Most systems break at that exact moment.
Harvard Business Review has repeatedly pointed out that customer experience is now the primary battleground for growth. Yet experience is fundamentally a language problem. If a user cannot think, ask, or decide in their preferred language, the journey slows down — or stops.
Even something as operationally simple as English to Odia translation becomes a bottleneck when it sits outside the core workflow.
So teams compensate manually.
Copy–paste.
Escalate to a regional agent.
Delay responses.
Not because they lack tools — but because their tools don’t speak.
A Tool Translates. A Language Layer Understands.
Here’s the critical distinction.
A translation tool is an action.
A language layer is infrastructure.
One works after the fact.

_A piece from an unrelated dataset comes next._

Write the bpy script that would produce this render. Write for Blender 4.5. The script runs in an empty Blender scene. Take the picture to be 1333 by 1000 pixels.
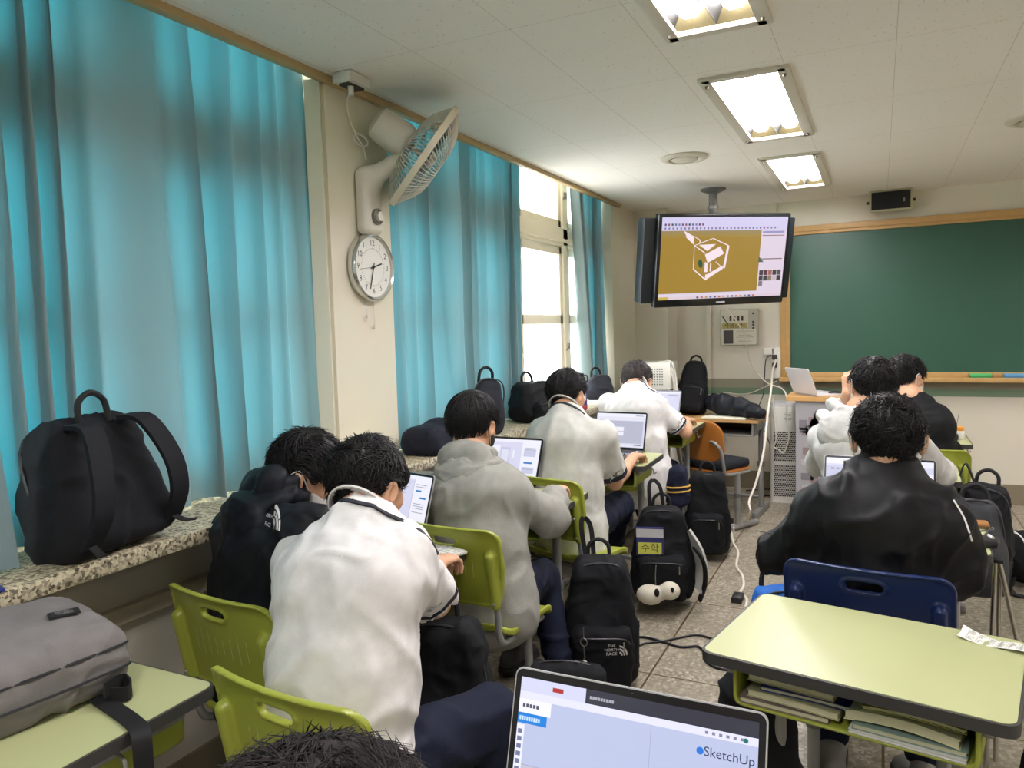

The other works in real time, across systems.
Think about how payment gateways evolved. Businesses didn’t scale by adding separate payment tools for every transaction. They embedded a payment layer into the flow.
Language is heading the same way.
A language layer sits between your applications and your users — CRM, support, onboarding, compliance, search, product interfaces — and ensures that language is no longer an afterthought.
It means:
- Customer queries are understood in any language
- Responses are generated in the user’s preferred language
- Data remains structured and usable across the organization
No context loss. No manual relay.
Why This Matters Across Industries
This isn’t a sector-specific challenge. It’s structural.
1. Growth now comes from non-English markets
The World Economic Forum has noted that the next billion digital users will be overwhelmingly non-English-first. Businesses that operate in only one language are not scaling — they’re filtering their own demand.
2. Customer trust is built in the native language
Deloitte’s consumer studies consistently show that people are more likely to complete high-value transactions when information is presented in their primary language. Not translated awkwardly — delivered naturally.
3. Compliance and documentation are becoming multilingual
From financial disclosures to government services to healthcare forms, regulatory communication is no longer monolingual. Treating language as a manual process is a risk.
4. AI is only as good as the language it understands
An AI system that works beautifully in English but struggles with Odia, Marathi, or Tamil is not intelligent — it’s limited.
The Real Cost of Ignoring the Language Layer
What does the absence of a language layer look like in practice?
- Support teams are hiring more agents instead of scaling automation
- Marketing campaigns that reach but don’t convert
- Digital platforms with high drop-off in regional markets
- Knowledge bases that exist but aren’t accessible
All of this shows up as “low engagement” in dashboards.
But the root cause is linguistic disconnect.
From Feature to Foundation
Forward-looking organizations are quietly changing their approach.
They are not asking, “How do we translate this?”
They are asking, “How does language flow through our systems?”
That shift — from feature to foundation — is where the real transformation lies.
This is also where language AI platforms, including players like Devnagri, are positioning themselves: not as another tool in the stack, but as an intelligence layer that makes the stack usable for a multilingual market.
What Businesses Can Do Today
You don’t start by replacing everything. You start by reframing the problem.
Actionable steps:
- Audit your customer journey for language breakpoints
- Identify workflows where English becomes a hidden dependency
- Integrate language capabilities at the API or infrastructure level — not as a manual step
- Measure conversion, resolution time, and engagement by language, not just by region
The insight is simple and often surprising: when people can think in their own language, they move faster.
The Strategic Takeaway
For years, digital transformation meant adding new tools.
The next phase is about making those tools usable for everyone.
Because in a multilingual economy, language is not a UI feature.
It is the operating system.
And businesses that build a language layer today won’t just communicate better — they will grow where others cannot.